No ano passado foi a vez do escritor e jornalista Paulo César Araújo, com a biografia de Roberto Carlos, que a Justiça também mandou recolher a pedido do “Rei”, sob a alegação de invasão de privacidade.
Agora, a Justiça mandou interromper a venda de “Sinfonia de Minas Gerais — A vida e a literatura de João Guimarães Rosa” (LGE Editora), do escritor goiano Alaor Barbosa, por entender que a biografia contém informações erradas sobre o autor de “Grande sertão: veredas”.
Prejuízos
Em seu despacho, o Juiz Marcelo Almeida de Moraes Marinho, da 24ª Vara Cível do Rio de Janeiro, alega que a venda do livro poderá trazer prejuízos aos direitos das herdeiras do escritor, Vilma e Agnes Guimarães Rosa. Na ação conjunta proposta contra a LGE e Alaor, Vilma e a editora Nova Fronteira — donas dos direitos autorais das obras de Guimarães Rosa —, alegam que foram surpreendidas ao tomar conhecimento, pela imprensa, do lançamento da biografia. Dizem, também, que ninguém da família foi consultado pela editora ou pelo autor “para opinar, dar entrevistas ou qualquer espécie de contribuição para o livro”.

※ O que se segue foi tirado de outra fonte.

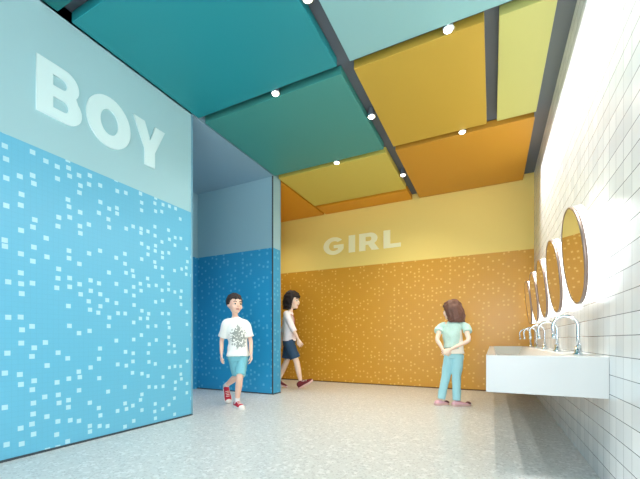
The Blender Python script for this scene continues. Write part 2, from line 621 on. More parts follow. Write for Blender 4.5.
def faucet(y, label, first=None):
    x = RX - 0.075
    z = SZ1
    t = thing('faucet', (x, y, z), label, 'faucet', 'gooseneck faucets along the basin')
    bm = bmesh.new()
    tube(bm, [(x, y, z), (x, y, z + 0.006), (x, y, z + 0.012), (x, y, z + 0.05)], [0.026, 0.026, 0.018, 0.016], n=24)
    obj('faucet_base', bm, M['chrome'], t, True)
    bm = bmesh.new()
    pts = [(x, y, z + 0.04), (x, y, z + 0.10), (x, y, z + 0.165)]
    r = 0.062
    for k in range(1, 13):
        a = PI * k / 12 * 1.08
        pts.append((x - r + r * math.cos(a), y, z + 0.165 + r * math.sin(a) * 1.0))
    ex, ez = pts[-1][0], pts[-1][2]
    pts.append((ex + 0.004, y, ez - 0.04))
    tube(bm, pts, 0.0095, side=(0, 1, 0), n=16)
    sp = obj('spout', bm, M['chrome'], t, True)
    bm = bmesh.new()
    tube(bm, [(ex + 0.003, y, ez - 0.028), (ex + 0.0055, y, ez - 0.056)], 0.0125, side=(0, 1, 0), n=18)
    obj('aerator', bm, M['chrome'], sp, True)
    bm = bmesh.new()
    tube(bm, [(x, y - 0.012, z + 0.035), (x, y - 0.035, z + 0.04), (x - 0.005, y - 0.075, z + 0.062)], [0.009, 0.008, 0.006], side=(0, 0, 1), n=14)
    obj('handle', bm, M['chrome'], t, True)


ord_ = ['nearest', 'second nearest', 'middle', 'second farthest', 'farthest']
for y, w_ in zip(MY, ord_):
    faucet(y, 'chrome gooseneck faucet on the white basin, %s of the five' % w_)

# ------------------------------------------------------------------ mirrors
def ring_x(bm, prof, cy, cz, n=64):
    """revolve profile [(x, r)] about an x-axis line"""
    rings = [[bm.verts.new((x, cy + r * math.cos(2 * PI * i / n), cz + r * math.sin(2 * PI * i / n))) for i in range(n)] for x, r in prof]
    k = len(prof)
    for a in range(k):
        b = (a + 1) % k
        for i in range(n):
            j = (i + 1) % n
            bm.faces.new((rings[a][i], rings[a][j], rings[b][j], rings[b][i]))


RR, MZ = 0.28, 1.238
TILT = math.radians(6)


def lean(bm, p):
    bmesh.ops.rotate(bm, verts=bm.verts, cent=p, matrix=Matrix.Rotation(-TILT, 3, 'Y'))


for y, w_ in zip(MY, ord_):
    t = thing('round_mirror', (RX, y, MZ), 'round backlit wall mirror, %s of the five above the basin' % w_, 'mirror', 'round backlit mirrors')
    xf = RX - 0.105
    bm = bmesh.new()
    ring_x(bm, [(xf, RR - 0.010), (xf - 0.002, RR - 0.004), (xf, RR), (xf + 0.016, RR), (xf + 0.016, RR - 0.012)], y, MZ)
    lean(bm, (xf, y, MZ))
    obj('frame', bm, M['mirror_frame'], t, True)
    bm = bmesh.new()
    n = 72
    vs = [bm.verts.new((xf + 0.001, y + (RR - 0.008) * math.cos(2 * PI * i / n), MZ + (RR - 0.008) * math.sin(2 * PI * i / n))) for i in range(n)]
    f = bm.faces.new(vs)
    r = bmesh.ops.extrude_face_region(bm, geom=[f])
    for v in r['geom']:
        if isinstance(v, bmesh.types.BMVert):
            v.co.x += 0.006
    lean(bm, (xf, y, MZ))
    obj('mirror_glass', bm, M['mirror'], t)
    bm = bmesh.new()
    ring_x(bm, [(xf + 0.017, RR - 0.002), (RX - 0.052, RR - 0.002), (RX - 0.052, RR - 0.05), (xf + 0.017, RR - 0.05)], y, MZ)
    lean(bm, (xf, y, MZ))
    obj('light_ring', bm, M['halo'], t, True)
    bm = bmesh.new()
    tube(bm, [(xf + 0.036, y, MZ), (RX, y, MZ)], 0.15, side=(0, 1, 0), n=40)
    obj('wall_mount', bm, M['white_paint'], t)

# ------------------------------------------------------------------ people
VR = Vector((math.cos(YAW), math.sin(YAW), 0))      # picture right, along the floor
VF = Vector((-math.sin(YAW), math.cos(YAW), 0))     # away from the viewer
UP = Vector((0, 0, 1))


class Fig:
    """frame standing on the floor: u right, w away, z up (metres)"""
    def __init__(s, px, depth):
        s.o = VR * ((px - 320) / FPX * depth) + VF * depth

    def __call__(s, u, w, z):
        return s.o + VR * u + VF * w + UP * z

    def d(s, u, w, z=0):
        return (VR * u + VF * w + UP * z).normalized()


M['skin'] = mat('light_skin', (242, 200, 178), 0.5, sss=0.15, var=0.03, bscale=30)
M['skin2'] = mat('fair_skin', (248, 216, 196), 0.5, sss=0.15, var=0.03, bscale=30)
M['hair_dark'] = mat('dark_brown_hair', (44, 30, 25), 0.6, bump=0.8, bscale=90, var=0.4)
M['hair_black'] = mat('near_black_hair', (34, 20, 20), 0.65, bump=0.8, bscale=90, var=0.4)
M['hair_brown'] = mat('chestnut_hair', (112, 74, 60), 0.45, bump=0.8, bscale=80, var=0.4)
M['eye'] = mat('eye_white', (235, 235, 232), 0.2)
M['iris'] = mat('dark_iris', (38, 26, 20), 0.15)
M['lip'] = mat('pink_lip', (196, 110, 104), 0.4)
M['shorts_blue'] = mat('light_blue_denim', (122, 190, 204), 0.85, bump=0.4, bscale=160, var=0.12)
M['denim_dark'] = mat('dark_navy_denim', (44, 74, 104), 0.85, bump=0.4, bscale=160, var=0.25)
M['jeans'] = mat('pale_sky_blue_denim', (172, 226, 236), 0.8, bump=0.3, bscale=160, var=0.08)
M['shoe_red'] = mat('red_canvas', (190, 24, 56), 0.7, bump=0.3, bscale=300)
M['shoe_maroon'] = mat('maroon_canvas', (112, 26, 36), 0.7, bump=0.3, bscale=300)
M['shoe_pink'] = mat('pink_leather', (240, 186, 198), 0.5)
M['shoe_dark'] = mat('dark_plum_patch', (100, 50, 60), 0.5)
M['rubber'] = mat('white_rubber', (232, 228, 224), 0.5)
M['rubber_pink'] = mat('pale_pink_rubber', (222, 184, 178), 0.5)
M['blouse'] = mat('pale_pink_cotton', (252, 240, 244), 0.8, bump=0.3, bscale=60, var=0.05)
M['strap'] = mat('dusty_rose_strap', (190, 110, 108), 0.7)
M['mint'] = mat('mint_cotton', (200, 230, 220), 0.8, bump=0.4, bscale=50, var=0.12)
M['cream_cloth'] = mat('cream_cotton', (250, 244, 232), 0.8, bump=0.3, bscale=60, var=0.04)
M['sock'] = mat('white_sock', (230, 226, 226), 0.9)


def printed_tee(c, fwd, lat):
    """white cotton with a sketchy grey-green print on the chest"""
    m, n, p = newmat('white_cotton_with_grey_print')
    k = NB(n)
    g = n.nodes.new('ShaderNodeNewGeometry')
    def dot(v, off):
        x = n.nodes.new('ShaderNodeVectorMath')
        x.operation = 'DOT_PRODUCT'
        n.links.new(g.outputs['Position'], x.inputs[0])
        x.inputs[1].default_value = v
        return k.m('SUBTRACT', x.outputs['Value'], off)
    a = k.m('DIVIDE', dot(lat, lat.dot(c)), 0.092)
    z = k.m('DIVIDE', dot(UP, c.z), 0.132)
    f = k.m('GREATER_THAN', dot(fwd, fwd.dot(c)), 0.0)
    rr = k.m('ADD', k.m('MULTIPLY', a, a), k.m('MULTIPLY', z, z))
    nz = n.nodes.new('ShaderNodeTexNoise')
    nz.inputs['Scale'].default_value = 42
    nz.inputs['Detail'].default_value = 3
    n.links.new(g.outputs['Position'], nz.inputs['Vector'])
    w1 = k.m('GREATER_THAN', nz.outputs['Fac'], k.m('ADD', 0.44, k.m('MULTIPLY', k.m('MAXIMUM', k.m('SUBTRACT', rr, 0.5), 0), 0.22)))
    msk = k.m('MULTIPLY', k.m('MULTIPLY', w1, f), k.m('LESS_THAN', rr, 1.25))
    ci = k.mix(nz.outputs['Fac'], srgb(70, 84, 82), srgb(170, 178, 172))
    n.links.new(k.mix(k.m('MULTIPLY', msk, 0.85), srgb(240, 242, 238), ci), p.inputs['Base Color'])
    p.inputs['Roughness'].default_value = 0.85
    return m


def head_shell(bm, c, f, s, up=UP):
    """skull, jaw, nose, ears; face along f"""
    f = (f - up * f.dot(up)).normalized()
    l = up.cross(f).normalized()
    Mx = Matrix((l, f, up)).transposed()
    P = lambda a, b, z: c + l * a * s + f * b * s + up * z * s
    ball(bm, P(0, -0.008, 0.018), 0.073 * s, 0.088 * s, 0.085 * s, Mx, 28, 20)
    ball(bm, P(0, 0.020, -0.030), 0.058 * s, 0.062 * s, 0.070 * s, Mx, 24, 18)
    ball(bm, P(0, 0.052, -0.080), 0.024 * s, 0.022 * s, 0.020 * s, Mx)
    for q in (-1, 1):
        ball(bm, P(q * 0.036, 0.054, -0.034), 0.024 * s, 0.022 * s, 0.026 * s, Mx)
        ball(bm, P(q * 0.073, -0.002, -0.008), 0.008 * s, 0.017 * s, 0.027 * s, Mx)
    stube(bm, [P(0, 0.068, 0.008), P(0, 0.088, -0.018), P(0, 0.082, -0.032)], [0.008 * s, 0.012 * s, 0.011 * s], l, 12, 3)
    return P, Mx, l, f


def face_parts(root, P, Mx, s, hairm):
    for q in (-1, 1):
        bm = bmesh.new()
        ball(bm, P(q * 0.030, 0.073, -0.002), 0.013 * s, 0.007 * s, 0.0065 * s, Mx)
        e_ = obj('eye', bm, M['eye'], root, True)
        bm = bmesh.new()
        ball(bm, P(q * 0.030, 0.0785, -0.002), 0.0075 * s, 0.003 * s, 0.0078 * s, Mx)
        obj('iris', bm, M['iris'], e_, True)
        bm = bmesh.new()
        stube(bm, [P(q * 0.014, 0.082, 0.020), P(q * 0.030, 0.080, 0.026), P(q * 0.047, 0.070, 0.020)], [0.003 * s, 0.004 * s, 0.002 * s], UP, 8, 3)
        obj('eyebrow', bm, hairm, root, True)
    bm = bmesh.new()
    stube(bm, [P(-0.022, 0.069, -0.056), P(-0.008, 0.077, -0.055), P(0.008, 0.077, -0.055), P(0.022, 0.069, -0.056)],
          [0.002 * s, 0.006 * s, 0.006 * s, 0.002 * s], UP, 10, 3)
    obj('mouth', bm, M['lip'], root, True)


def sstep(a, b, x):
    t = max(0, min(1, (x - a) / (b - a)))
    return t * t * (3 - 2 * t)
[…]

Em entrevista à repórter Marina Gonçalves, do Globo, publicada na última terça-feira, 7, Vilma alega que a obra de Alaor é plágio de um livro que ela escreveu, em 83, intitulado “Meu pai”. O autor contesta e diz que há cinco anos, quando começou as pesquisas para o seu “Sinfonia”, vem tentando sem sucesso um diálogo com a família de Guimarães Rosa:
— Em 2003, escrevi uma carta para Vilma, comunicando que estava escrevendo o livro e pedindo informações. Ela não me respondeu. Alguns meses depois, telefonei a ela para pedir novamente sua colaboração, que também me foi negada.
Risco
Para Fernando Morais, a produção de biografias corre sério risco se tiver que ser submetida à censura prévia dos descendentes dos biografados, o que configura caso grave de ameaça à liberdade de expressão:
— É uma barbaridade, pode-se abrir um precedente nacional de uma hora para outra, parece uma ação corporativa. Além do mais, é uma maneira de impedir a sociedade de se informar. Uma medida como essa é uma violência que está causando um efeito muito negativo no escritor —, diz ele, referindo-se a Alaor, cujo livro tem 387 páginas e informações colhidas em muitas viagens a diversas regiões de Minas, como Codisburgo, terra de Guimarães, e Itaguara, onde ele morreu, em 67.
Alaor, que já publicou dois livros sobre Monteiro Lobato — “Lobato e as crianças” (ed. Caminhos, 1960) e “Um senáculo da paulicéia” (ed. Projeto, 2004) — diz que gosta de escrever sobre a vida dos grandes autores brasileiros. Por isso, sentiu imensa tristeza ao saber da ação judicial:
— A notícia trouxe muita dor moral, a mim e à minha família. Há dois anos, publiquei um estudo sobre o romance regionalista brasileiro, em que falo da obra de vários escritores, como José de Alencar, Visconde de Taunnay, Rachel de Queiroz, José Lins do Rego e Graciliano Ramos, até chegar a Guimarães Rosa. Analisei a obra e escrevi um perfil biográfico deles. E não tive qualquer tipo de problema.
O autor considera a censura prévia “uma coisa inadmissível”:
— Além disso, verificar se um livro contém ofensa à imagem de alguém é algo que tem que ser feito em um processo regular. Só depois da produção de provas, e se houver uma sentença transitando em julgado, é que se pode determinar alguma coisa.
Alaor Barbosa |
Apoio
Alaor Barbosa vem recebendo apoio de outros escritores e de diversas entidades, como a União Brasileira dos Escritores, que, em 1º de outubro, publicou nota de repúdio à retirada de sua obra das livrarias. O texto é assinado pelo Presidente da UBE, Levi Bucalem Ferrari, e diz que a instituição “manifesta-se, prontamente, contra esse ato arbitrário, atentatório à liberdade de expressão e criação artística, como bem define o Código Civil”.
Claudio Willer |
No artigo “Em defesa das biografias”, Claudio Willer, poeta, ensaísta, tradutor e Conselheiro da UBE, que já presidiu, diz que as obras sobre os grandes autores brasileiros são do interesse de historiadores, sociólogos e críticos e “contribuem para o conhecimento, na razão direta do seu valor literário”. Mais adiante, ele escreve: “Guimarães Rosa não escondeu esqueletos no armário. A argumentação de Vilma Guimarães Rosa, fundamentando sua ação, trata de supostas incorreções na biografia por Alaor Barbosa. Mover ação por isso é idiossincrático e contraproducente.”
Claudio diz ainda que isso é “assunto para a crítica literária, e não para o Judiciário”. E conclui: “Agora, temos o juiz dublê de crítico literário: dupla usurpação, do nosso direito à leitura, do nosso direito ao julgamento. O certo teria sido convocar algum dentre os nossos bons especialistas em Guimarães Rosa, pedir-lhe um parecer, e divulgá-lo.”